## [What is asked]
Give all the lines below again, exactly, with no pictures.
★ ★ ★ ★ ★
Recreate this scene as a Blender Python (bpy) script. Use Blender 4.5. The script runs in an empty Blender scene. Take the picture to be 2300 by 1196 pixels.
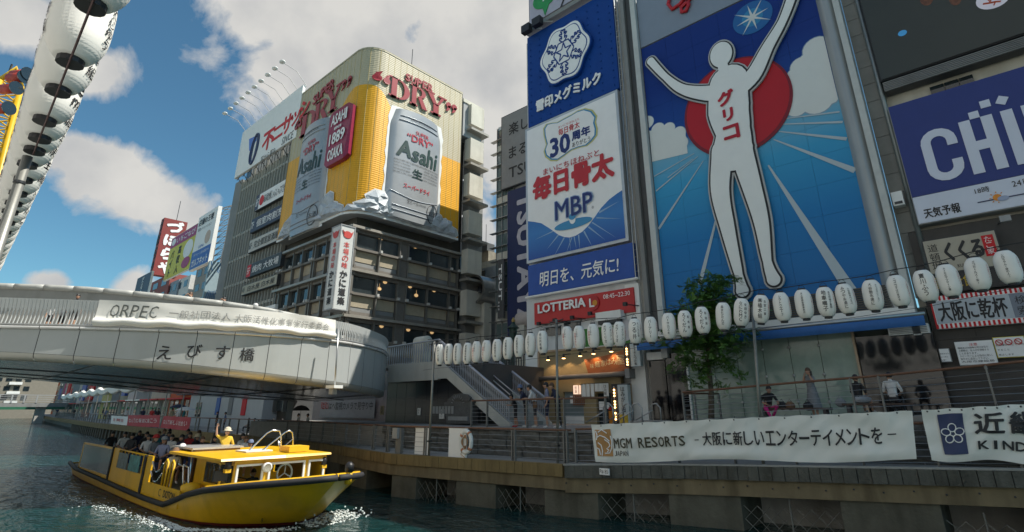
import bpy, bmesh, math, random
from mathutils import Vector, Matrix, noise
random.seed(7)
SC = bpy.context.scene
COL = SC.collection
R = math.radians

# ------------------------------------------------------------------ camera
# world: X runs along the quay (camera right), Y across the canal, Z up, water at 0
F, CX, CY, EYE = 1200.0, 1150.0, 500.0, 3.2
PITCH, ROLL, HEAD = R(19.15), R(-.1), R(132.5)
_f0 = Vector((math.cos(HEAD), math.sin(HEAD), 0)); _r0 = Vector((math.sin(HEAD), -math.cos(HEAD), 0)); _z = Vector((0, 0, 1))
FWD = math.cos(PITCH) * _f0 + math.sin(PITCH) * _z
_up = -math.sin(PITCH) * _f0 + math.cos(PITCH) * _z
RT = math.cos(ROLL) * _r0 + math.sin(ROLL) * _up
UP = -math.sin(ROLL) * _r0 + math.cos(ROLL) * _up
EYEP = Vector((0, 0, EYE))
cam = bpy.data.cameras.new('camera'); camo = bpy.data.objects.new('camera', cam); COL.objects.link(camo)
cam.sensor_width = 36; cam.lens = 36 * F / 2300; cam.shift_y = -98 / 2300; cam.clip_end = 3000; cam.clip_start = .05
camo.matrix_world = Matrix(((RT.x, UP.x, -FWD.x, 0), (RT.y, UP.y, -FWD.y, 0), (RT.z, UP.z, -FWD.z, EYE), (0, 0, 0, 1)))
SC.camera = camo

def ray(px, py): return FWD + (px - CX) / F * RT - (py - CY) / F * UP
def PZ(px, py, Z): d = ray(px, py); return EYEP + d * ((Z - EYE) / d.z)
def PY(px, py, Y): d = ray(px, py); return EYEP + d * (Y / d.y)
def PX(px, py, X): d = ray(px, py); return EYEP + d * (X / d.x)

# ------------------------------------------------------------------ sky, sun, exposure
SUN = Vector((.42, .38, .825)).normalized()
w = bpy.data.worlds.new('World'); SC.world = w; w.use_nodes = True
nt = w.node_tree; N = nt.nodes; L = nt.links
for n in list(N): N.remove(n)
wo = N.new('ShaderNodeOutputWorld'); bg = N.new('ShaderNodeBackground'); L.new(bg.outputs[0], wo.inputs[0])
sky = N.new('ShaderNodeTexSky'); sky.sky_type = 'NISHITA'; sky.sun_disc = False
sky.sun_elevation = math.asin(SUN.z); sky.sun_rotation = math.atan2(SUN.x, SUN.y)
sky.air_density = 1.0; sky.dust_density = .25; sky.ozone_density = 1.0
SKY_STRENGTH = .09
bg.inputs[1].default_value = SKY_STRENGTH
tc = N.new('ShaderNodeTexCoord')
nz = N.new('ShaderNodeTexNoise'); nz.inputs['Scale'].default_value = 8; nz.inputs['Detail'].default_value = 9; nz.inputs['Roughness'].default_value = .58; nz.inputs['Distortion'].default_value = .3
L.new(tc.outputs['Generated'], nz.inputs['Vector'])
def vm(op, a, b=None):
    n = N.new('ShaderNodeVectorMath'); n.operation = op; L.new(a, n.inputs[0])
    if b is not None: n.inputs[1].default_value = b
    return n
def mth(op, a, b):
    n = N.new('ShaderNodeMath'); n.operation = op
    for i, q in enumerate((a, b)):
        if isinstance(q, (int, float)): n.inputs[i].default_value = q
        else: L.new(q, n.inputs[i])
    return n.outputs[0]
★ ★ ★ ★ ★
## [Solution below]
Recreate this scene as a Blender Python (bpy) script. Use Blender 4.5. The script runs in an empty Blender scene. Take the picture to be 2300 by 1196 pixels.
import bpy, bmesh, math, random
from mathutils import Vector, Matrix, noise
random.seed(7)
SC = bpy.context.scene
COL = SC.collection
R = math.radians

# ------------------------------------------------------------------ camera
# world: X runs along the quay (camera right), Y across the canal, Z up, water at 0
F, CX, CY, EYE = 1200.0, 1150.0, 500.0, 3.2
PITCH, ROLL, HEAD = R(19.15), R(-.1), R(132.5)
_f0 = Vector((math.cos(HEAD), math.sin(HEAD), 0)); _r0 = Vector((math.sin(HEAD), -math.cos(HEAD), 0)); _z = Vector((0, 0, 1))
FWD = math.cos(PITCH) * _f0 + math.sin(PITCH) * _z
_up = -math.sin(PITCH) * _f0 + math.cos(PITCH) * _z
RT = math.cos(ROLL) * _r0 + math.sin(ROLL) * _up
UP = -math.sin(ROLL) * _r0 + math.cos(ROLL) * _up
EYEP = Vector((0, 0, EYE))
cam = bpy.data.cameras.new('camera'); camo = bpy.data.objects.new('camera', cam); COL.objects.link(camo)
cam.sensor_width = 36; cam.lens = 36 * F / 2300; cam.shift_y = -98 / 2300; cam.clip_end = 3000; cam.clip_start = .05
camo.matrix_world = Matrix(((RT.x, UP.x, -FWD.x, 0), (RT.y, UP.y, -FWD.y, 0), (RT.z, UP.z, -FWD.z, EYE), (0, 0, 0, 1)))
SC.camera = camo

def ray(px, py): return FWD + (px - CX) / F * RT - (py - CY) / F * UP
def PZ(px, py, Z): d = ray(px, py); return EYEP + d * ((Z - EYE) / d.z)
def PY(px, py, Y): d = ray(px, py); return EYEP + d * (Y / d.y)
def PX(px, py, X): d = ray(px, py); return EYEP + d * (X / d.x)

# ------------------------------------------------------------------ sky, sun, exposure
SUN = Vector((.42, .38, .825)).normalized()
w = bpy.data.worlds.new('World'); SC.world = w; w.use_nodes = True
nt = w.node_tree; N = nt.nodes; L = nt.links
for n in list(N): N.remove(n)
wo = N.new('ShaderNodeOutputWorld'); bg = N.new('ShaderNodeBackground'); L.new(bg.outputs[0], wo.inputs[0])
sky = N.new('ShaderNodeTexSky'); sky.sky_type = 'NISHITA'; sky.sun_disc = False
sky.sun_elevation = math.asin(SUN.z); sky.sun_rotation = math.atan2(SUN.x, SUN.y)
sky.air_density = 1.0; sky.dust_density = .25; sky.ozone_density = 1.0
SKY_STRENGTH = .09
bg.inputs[1].default_value = SKY_STRENGTH
tc = N.new('ShaderNodeTexCoord')
nz = N.new('ShaderNodeTexNoise'); nz.inputs['Scale'].default_value = 8; nz.inputs['Detail'].default_value = 9; nz.inputs['Roughness'].default_value = .58; nz.inputs['Distortion'].default_value = .3
L.new(tc.outputs['Generated'], nz.inputs['Vector'])
def vm(op, a, b=None):
    n = N.new('ShaderNodeVectorMath'); n.operation = op; L.new(a, n.inputs[0])
    if b is not None: n.inputs[1].default_value = b
    return n
def mth(op, a, b):
    n = N.new('ShaderNodeMath'); n.operation = op
    for i, q in enumerate((a, b)):
        if isinstance(q, (int, float)): n.inputs[i].default_value = q
        else: L.new(q, n.inputs[i])
    return n.outputs[0]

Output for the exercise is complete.